We came here yesterday, and here we are in the very apartments occupied
by M. Necker, opening into what is now the library, but what was once
that theatre on which Madame de Stael used to act her own _Corinne_.
Yesterday evening, when Madame de Broglie had placed me next the oldest
friend of the family, M. de Bonstettin, he whispered to me, "You are now
in the exact spot, in the very chair where Madame de Stael used to sit!"
Her friends were excessively attached to her. This old man talked of her
with tears in his eyes, and with all the sudden change of countenance
and twitchings of the muscles which mark strong, uncontrollable feeling.

There is something inexpressibly melancholy, awful, in this house, in
these rooms, where the thought continually recurs, Here Genius _was!_
here _was_ Ambition, Love! all the great struggles of the passions; here
was Madame de Stael! The respect paid to her memory by her son and
daughter, and by M. de Broglie, is touching. The little Rocca, seven
years old, is an odd, cold, prudent, old-man sort of a child, as unlike
as possible to the son you would have expected from such parents. M.
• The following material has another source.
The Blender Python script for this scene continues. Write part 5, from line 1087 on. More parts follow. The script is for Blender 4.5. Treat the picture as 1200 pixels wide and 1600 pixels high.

Rocca, brother to the boy's father, is here: handsome, but I know no
more. M. Sismondi and his wife dined here, and three Saladins, father,
mother, and daughter. M. de Stael has promised to show to me Gibbon's
love-letters to his grandmother, ending regularly with "Je suis,
mademoiselle, avec les sentimens qui font le desespoir de ma vie," etc.

M. de Bonstettin--Gray the poet's friend--told me that in Sweden, about
thirty years ago, he saw potatoes in the corner of a gentleman's garden
as a curiosity. "They tell me, sir," said the gentleman, "that in some
countries they eat the roots of this plant!" Now they are cultivated
there, and the people have become fond of them.